╔══
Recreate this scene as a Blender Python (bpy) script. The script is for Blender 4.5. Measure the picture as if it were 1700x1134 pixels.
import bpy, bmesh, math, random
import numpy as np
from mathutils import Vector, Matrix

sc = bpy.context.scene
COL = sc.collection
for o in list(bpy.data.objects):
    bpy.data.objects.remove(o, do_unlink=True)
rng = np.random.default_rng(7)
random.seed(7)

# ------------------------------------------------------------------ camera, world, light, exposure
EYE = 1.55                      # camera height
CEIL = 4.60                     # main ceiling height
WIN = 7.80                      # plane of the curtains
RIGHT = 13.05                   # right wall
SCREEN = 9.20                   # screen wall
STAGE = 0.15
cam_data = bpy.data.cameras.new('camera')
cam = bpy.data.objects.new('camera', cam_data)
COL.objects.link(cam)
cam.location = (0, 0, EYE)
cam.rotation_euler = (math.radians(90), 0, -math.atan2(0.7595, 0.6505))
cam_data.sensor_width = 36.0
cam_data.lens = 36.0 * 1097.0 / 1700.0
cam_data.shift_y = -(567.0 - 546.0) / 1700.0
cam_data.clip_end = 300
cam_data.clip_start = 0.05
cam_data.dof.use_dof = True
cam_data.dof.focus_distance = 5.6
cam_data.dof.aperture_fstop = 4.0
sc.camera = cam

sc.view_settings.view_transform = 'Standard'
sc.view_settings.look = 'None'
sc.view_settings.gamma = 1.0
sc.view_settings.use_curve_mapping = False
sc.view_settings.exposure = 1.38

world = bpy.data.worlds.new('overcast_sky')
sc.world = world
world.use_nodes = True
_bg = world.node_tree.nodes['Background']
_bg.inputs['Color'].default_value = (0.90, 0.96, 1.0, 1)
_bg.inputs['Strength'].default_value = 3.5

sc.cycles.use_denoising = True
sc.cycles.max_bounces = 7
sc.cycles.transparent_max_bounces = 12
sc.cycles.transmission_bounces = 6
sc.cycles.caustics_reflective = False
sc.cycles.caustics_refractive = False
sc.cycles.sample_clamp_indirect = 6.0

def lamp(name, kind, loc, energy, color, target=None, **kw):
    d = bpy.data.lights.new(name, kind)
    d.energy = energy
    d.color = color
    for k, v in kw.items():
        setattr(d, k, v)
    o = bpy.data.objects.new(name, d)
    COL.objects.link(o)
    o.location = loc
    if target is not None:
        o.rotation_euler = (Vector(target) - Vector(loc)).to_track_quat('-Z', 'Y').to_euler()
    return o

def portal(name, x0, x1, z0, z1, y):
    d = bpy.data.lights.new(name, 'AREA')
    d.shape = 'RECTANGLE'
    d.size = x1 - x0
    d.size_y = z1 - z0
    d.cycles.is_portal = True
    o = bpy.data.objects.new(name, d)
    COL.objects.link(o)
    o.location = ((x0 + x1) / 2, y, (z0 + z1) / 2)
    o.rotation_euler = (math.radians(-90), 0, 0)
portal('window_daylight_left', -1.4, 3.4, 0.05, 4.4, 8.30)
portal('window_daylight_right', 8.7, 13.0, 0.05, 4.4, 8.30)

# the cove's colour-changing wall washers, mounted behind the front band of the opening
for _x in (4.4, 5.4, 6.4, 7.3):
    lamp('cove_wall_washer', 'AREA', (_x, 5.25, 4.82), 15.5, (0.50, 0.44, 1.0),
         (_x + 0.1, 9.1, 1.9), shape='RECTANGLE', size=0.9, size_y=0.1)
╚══
TASK DETAILS:
Retype the listing above in full, with no alterations.

RESPONSE TO THIS EXERCISE:
Recreate this scene as a Blender Python (bpy) script. The script is for Blender 4.5. Measure the picture as if it were 1700x1134 pixels.
import bpy, bmesh, math, random
import numpy as np
from mathutils import Vector, Matrix

sc = bpy.context.scene
COL = sc.collection
for o in list(bpy.data.objects):
    bpy.data.objects.remove(o, do_unlink=True)
rng = np.random.default_rng(7)
random.seed(7)

# ------------------------------------------------------------------ camera, world, light, exposure
EYE = 1.55                      # camera height
CEIL = 4.60                     # main ceiling height
WIN = 7.80                      # plane of the curtains
RIGHT = 13.05                   # right wall
SCREEN = 9.20                   # screen wall
STAGE = 0.15
cam_data = bpy.data.cameras.new('camera')
cam = bpy.data.objects.new('camera', cam_data)
COL.objects.link(cam)
cam.location = (0, 0, EYE)
cam.rotation_euler = (math.radians(90), 0, -math.atan2(0.7595, 0.6505))
cam_data.sensor_width = 36.0
cam_data.lens = 36.0 * 1097.0 / 1700.0
cam_data.shift_y = -(567.0 - 546.0) / 1700.0
cam_data.clip_end = 300
cam_data.clip_start = 0.05
cam_data.dof.use_dof = True
cam_data.dof.focus_distance = 5.6
cam_data.dof.aperture_fstop = 4.0
sc.camera = cam

sc.view_settings.view_transform = 'Standard'
sc.view_settings.look = 'None'
sc.view_settings.gamma = 1.0
sc.view_settings.use_curve_mapping = False
sc.view_settings.exposure = 1.38

world = bpy.data.worlds.new('overcast_sky')
sc.world = world
world.use_nodes = True
_bg = world.node_tree.nodes['Background']
_bg.inputs['Color'].default_value = (0.90, 0.96, 1.0, 1)
_bg.inputs['Strength'].default_value = 3.5

sc.cycles.use_denoising = True
sc.cycles.max_bounces = 7
sc.cycles.transparent_max_bounces = 12
sc.cycles.transmission_bounces = 6
sc.cycles.caustics_reflective = False
sc.cycles.caustics_refractive = False
sc.cycles.sample_clamp_indirect = 6.0

def lamp(name, kind, loc, energy, color, target=None, **kw):
    d = bpy.data.lights.new(name, kind)
    d.energy = energy
    d.color = color
    for k, v in kw.items():
        setattr(d, k, v)
    o = bpy.data.objects.new(name, d)
    COL.objects.link(o)
    o.location = loc
    if target is not None:
        o.rotation_euler = (Vector(target) - Vector(loc)).to_track_quat('-Z', 'Y').to_euler()
    return o

def portal(name, x0, x1, z0, z1, y):
    d = bpy.data.lights.new(name, 'AREA')
    d.shape = 'RECTANGLE'
    d.size = x1 - x0
    d.size_y = z1 - z0
    d.cycles.is_portal = True
    o = bpy.data.objects.new(name, d)
    COL.objects.link(o)
    o.location = ((x0 + x1) / 2, y, (z0 + z1) / 2)
    o.rotation_euler = (math.radians(-90), 0, 0)
portal('window_daylight_left', -1.4, 3.4, 0.05, 4.4, 8.30)
portal('window_daylight_right', 8.7, 13.0, 0.05, 4.4, 8.30)

# the cove's colour-changing wall washers, mounted behind the front band of the opening
for _x in (4.4, 5.4, 6.4, 7.3):
    lamp('cove_wall_washer', 'AREA', (_x, 5.25, 4.82), 15.5, (0.50, 0.44, 1.0),
         (_x + 0.1, 9.1, 1.9), shape='RECTANGLE', size=0.9, size_y=0.1)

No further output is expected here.